• Instructions to follow: Write out the opening lines of the data word for word, up to and including the line with "b = B(); prism(b, [HP(.003, y_, z_)", and leave every picture and every later line out.

• Source excerpt:

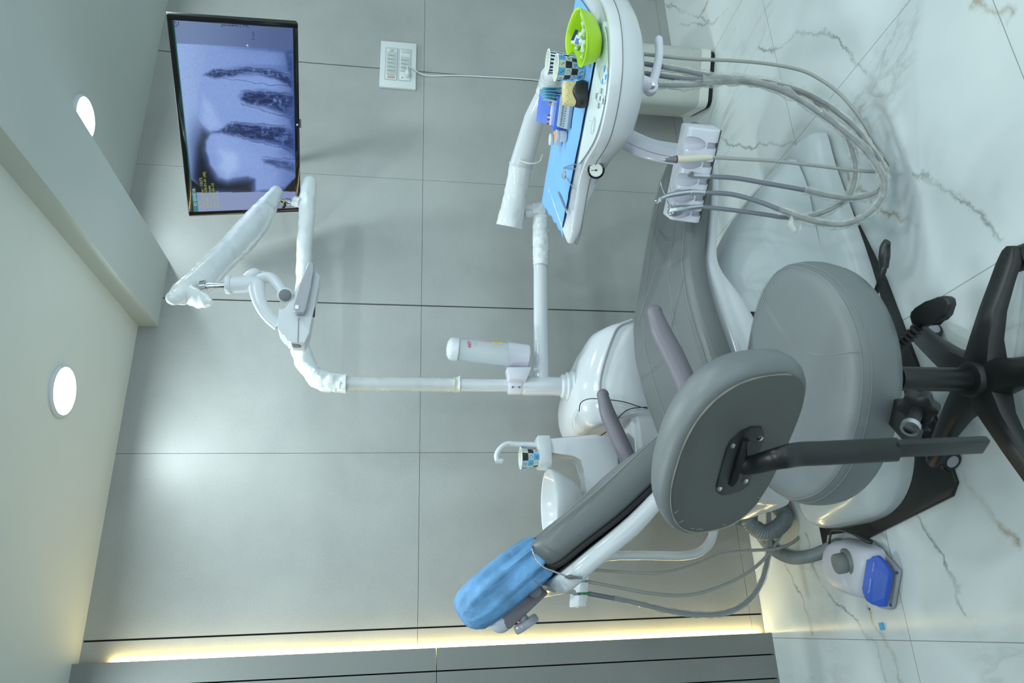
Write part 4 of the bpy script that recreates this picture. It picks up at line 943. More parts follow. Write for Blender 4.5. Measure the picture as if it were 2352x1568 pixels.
# ---------------------------------------------------------------- handpiece holder with five rests
ha = V((-.62, .785, 0)).normalized(); hb = V((.785, .62, 0)).normalized(); H0 = A(1565, 281, z=.622)
def HP(a, b_, z): return H0+ha*a+hb*b_+V((0, 0, z-H0.z))
LH = .246
sec_ = [(.0, .622), (-.043, .616), (-.050, .606), (-.064, .552), (-.062, .540), (-.050, .534), (0, .534)]
b = B(); prism(b, [HP(0, y_, z_) for y_, z_ in sec_], ha*LH, bev=.005, seg=3)
hold = thing('handpiece_holder', b, 'lavender', 'white five slot handpiece holder below the instrument tray', 'handpiece holder', sharp=35)
slots = [.040, .088, .134, .178, .220]
cut = []
for s_ in slots:
    c = B(); lathe(c, HP(s_, -.045, .525), HP(s_, -.055, .64)-HP(s_, -.045, .525), [(.0075, 0), (.008, .03), (.0125, .048), (.0172, .066), (.0185, .12)], 28); cut.append(c)
    c = B(); box(c, HP(s_, -.065, .535), (.016, .05, .06), ha); cut.append(c)
# bake in room coordinates
hl = hold.location.copy()
boolean(hold, cut)
b = B(); prism(b, [HP(.003, y_, z_) for y_, z_ in ((-.003, .5335), (-.05, .5335), (-.05, .531), (-.003, .531))], ha*(LH-.006)); o_ = obj('under_gasket', b, 'seam', hold)

def hang(name, pts, r, m, parent, wrap=None, k=6):
    b = B(); P = cat(pts, k); tube(b, P, r, 12); o = obj(name, b, m, parent)
    return o, P
def yl_(s_): return HP(s_, -.072, .58)
def hpath(px, y0, ym, y1):
    n = len(px); o = []
    for i, (u, v) in enumerate(px):
        t = i/(n-1); y = y0+(ym-y0)*min(1, t*2) if t < .5 else ym+(y1-ym)*(t-.5)*2
        o.append(A(u, v, y=y))
    return o
def film(P, i0, i1, r, parent, jit=.5):
    b = B(); seg = [p for p in P[i0:i1]]; out_ = cat(seg[::1], 2); tube(b, out_, r, 12, jit=jit, cap=False); return obj('film_sleeve', b, 'film', parent, label='wrinkled clear film sleeve')
YT = -1.24
# 1 scaler
y1 = yl_(slots[1]).y-.006
t1 = root('scaler_handpiece', 'cream ultrasonic scaler handpiece with red ring and unwrapped thin hose', 'handpiece', A(1640, 361, y=y1))
b = B(); pa, pb_, pc2, pd = A(1552, 366, y=y1), A(1554, 366, y=y1), A(1604, 363, y=y1), A(1634, 361, y=y1)
tube(b, [pb_, (pb_+pc2)/2, pc2, pd], [.0095, .0098, .0092, .0075], 20); obj('body', b, 'cream', t1)
b = B(); cyl(b, pb_, pa, .0098); obj('ring', b, 'red', t1)
b = B(); tube(b, [A(1551, 366, y=y1), A(1530, 367.5, y=y1), A(1528, 367.6, y=y1)], [.0093, .0048, .004], 18); obj('nose', b, 'grey', t1)
b = B(); tube(b, [A(1528, 367.6, y=y1), A(1523, 368, y=y1), A(1519, 369, y=y1), A(1516, 369, y=y1)], [.0032, .0022, .0012, .0006], 10); obj('tip', b, 'steel', t1)
hang('hose', hpath([(1632, 361), (1700, 365), (1780, 370), (1880, 381), (1960, 391), (2015, 394), (2040, 389), (2043, 377), (2028, 355), (2005, 320), (1985, 285), (1960, 250), (1925, 212), (1880, 180), (1835, 160), (1760, 146), (1680, 139), (1600, 136), (1540, 131), (1478, 124)], y1, -1.22, YT), .0046, 'hose2', t1)
# 2 coupling without tool
y2 = yl_(slots[2]).y-.004
t2 = root('empty_coupling', 'grey hose with bare coupling and no tool in the middle rest', 'handpiece', A(1630, 405, y=y2))
b = B(); tube(b, [A(1590, 403, y=y2), A(1600, 403.5, y=y2), A(1628, 405, y=y2)], [.0085, .0075, .0075], 18); obj('body', b, 'steel', t2)
b = B(); nv = (CAM-A(1590, 403, y=y2)).normalized(); q = A(1590, 403, y=y2-.0); cyl(b, q+V((0, -.002, .004)), q+V((0, -.005, .006)), .0085); obj('coupling_end', b, 'chrome', t2)
_, P = hang('hose', hpath([(1625, 405), (1690, 409), (1760, 421), (1845, 436), (1900, 449), (1950, 455), (1995, 449), (2024, 432), (2034, 412), (2020, 370), (1996, 338), (1970, 300), (1935, 268), (1895, 238), (1840, 210), (1770, 190), (1700, 180), (1620, 172), (1560, 160), (1478, 146)], y2, -1.225, YT), .0062, 'hose', t2)
film(P, 18, 112, .0118, t2)
# 3 air turbine
y3 = yl_(slots[3]).y-.006
t3 = root('air_turbine', 'silver high speed turbine handpiece with curved neck and round head in the holder', 'handpiece', A(1622, 442, y=y3))
b = B(); tube(b, [A(1618, 442, y=y3), A(1588, 441, y=y3), A(1560, 444, y=y3), A(1535, 449, y=y3), A(1520, 455, y=y3), A(1514, 458, y=y3)], [.0078, .0078, .0075, .0065, .0052, .0048], 18, 5); obj('body', b, 'steel', t3)
b = B(); q = A(1511, 459, y=y3); lathe(b, q-V((0, -.004, 0))+V((0, 0, 0)), (-.35, -.8, -.35), [(.002, -.004), (.0072, -.002), (.0076, .004), (.0066, .011), (.003, .0125)], 20); obj('turbine_head', b, 'chrome', t3)
b = B(); cyl(b, A(1586, 441, y=y3), A(1584, 441, y=y3), .0084); obj('ring', b, 'chrome', t3)
_, P = hang('hose', hpath([(1618, 442), (1680, 446), (1740, 462), (1790, 481), (1840, 500), (1885, 512), (1930, 516), (1970, 506), (2005, 482), (2026, 455), (2032, 425), (2022, 395), (2000, 362), (1972, 330), (1930, 295), (1885, 262), (1830, 226), (1770, 200), (1700, 185), (1620, 184), (1560, 180), (1478, 168)], y3, -1.235, YT), .0062, 'hose', t3)
film(P, 18, 116, .0122, t3)
# 4 air water syringe
y4 = yl_(slots[4]).y-.008
t4 = root('air_water_syringe', 'silver air water syringe with long thin nozzle and two round buttons', 'syringe', A(1610, 473, y=y4))
b = B(); tube(b, [A(1612, 474, y=y4), A(1580, 478, y=y4), A(1562, 482, y=y4), A(1548, 485, y=y4), A(1536, 482, y=y4)], [.008, .0095, .0145, .0155, .010], 18, 4, sec=(1, .85)); obj('body', b, 'steel', t4)
b = B(); tube(b, [A(1540, 478, y=y4), A(1528, 450, y=y4-.004), A(1520, 432, y=y4-.006), A(1516.5, 419, y=y4-.008)], [.0016, .0016, .0022, .0024], 10, 5); cyl(b, A(1543, 482, y=y4), A(1538, 473, y=y4), .0055); obj('nozzle', b, 'chrome', t4)
for u, v in ((1539, 493), (1545, 490)):
    b = B(); q = A(u, v, y=y4-.008); ball(b, q, .0042); obj('button', b, 'chrome', t4)
_, P = hang('hose', hpath([(1605, 474), (1680, 482), (1760, 493), (1800, 499), (1850, 499), (1900, 484), (1940, 460), (1960, 425), (1965, 385), (1958, 350), (1945, 312), (1925, 290), (1880, 240), (1820, 208), (1760, 194), (1680, 188), (1600, 195), (1540, 196), (1478, 195)], y4, -1.21, YT), .0058, 'hose', t4)
film(P, 22, 106, .0115, t4)
b = B(); tube(b, [A(1818, 496, y=-1.2), A(1816, 510, y=-1.2), A(1824, 528, y=-1.2), A(1836, 530, y=-1.2), A(1838, 516, y=-1.2)], [.004, .012, .009, .010, .004], 10, 4, jit=.6, sec=(1, .4)); obj('film_end', b, 'film', t4)

# ================================================================ THINGS ON THE TRAY
ZT = TZ+.0075
b = B(); nx, ny = 60, 34
fr = [(-.262, -.118), (.345, -.10)]; g = []
c00, c10, c11, c01 = (-.25, -.128), (.355, -.085), (.415, .262), (-.262, .215)
for j in range(ny+1):
    v = j/ny
    for i in range(nx+1):
        u = i/nx; a = (c00[0]*(1-u)+c10[0]*u)*(1-v)+(c01[0]*(1-u)+c11[0]*u)*v; bb = (c00[1]*(1-u)+c10[1]*u)*(1-v)+(c01[1]*(1-u)+c11[1]*u)*v
        bb -= .004*math.sin(u*9+1)*(1-v)*(u > .75); 
        if i == nx: a += .004*math.sin(v*30)
        z = ZT-.004+.0012+.0010*noise.noise(V((a*22, bb*22, 0)))+ .001*abs(math.sin(a*5))
        if a > .31: z -= min(.05, (a-.31)*.22)*(1-v)*1.2
        if abs(v) < .04: z += .002
        g.append(b.verts.new(T(a, bb, z)))
for j in range(ny):
    for i in range(nx): k = j*(nx+1)+i; b.faces.new((g[k], g[k+1], g[k+nx+2], g[k+nx+1]))
thing('drape_sheet', b, 'blue', 'light blue paper drape covering the instrument tray', 'drape', sharp=80, solid=.0007)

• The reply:
Write part 4 of the bpy script that recreates this picture. It picks up at line 943. More parts follow. Write for Blender 4.5. Measure the picture as if it were 2352x1568 pixels.
# ---------------------------------------------------------------- handpiece holder with five rests
ha = V((-.62, .785, 0)).normalized(); hb = V((.785, .62, 0)).normalized(); H0 = A(1565, 281, z=.622)
def HP(a, b_, z): return H0+ha*a+hb*b_+V((0, 0, z-H0.z))
LH = .246
sec_ = [(.0, .622), (-.043, .616), (-.050, .606), (-.064, .552), (-.062, .540), (-.050, .534), (0, .534)]
b = B(); prism(b, [HP(0, y_, z_) for y_, z_ in sec_], ha*LH, bev=.005, seg=3)
hold = thing('handpiece_holder', b, 'lavender', 'white five slot handpiece holder below the instrument tray', 'handpiece holder', sharp=35)
slots = [.040, .088, .134, .178, .220]
cut = []
for s_ in slots:
    c = B(); lathe(c, HP(s_, -.045, .525), HP(s_, -.055, .64)-HP(s_, -.045, .525), [(.0075, 0), (.008, .03), (.0125, .048), (.0172, .066), (.0185, .12)], 28); cut.append(c)
    c = B(); box(c, HP(s_, -.065, .535), (.016, .05, .06), ha); cut.append(c)
# bake in room coordinates
hl = hold.location.copy()
boolean(hold, cut)
b = B(); prism(b, [HP(.003, y_, z_) for y_, z_ in ((-.003, .5335), (-.05, .5335), (-.05, .531), (-.003, .531))], ha*(LH-.006)); o_ = obj('under_gasket', b, 'seam', hold)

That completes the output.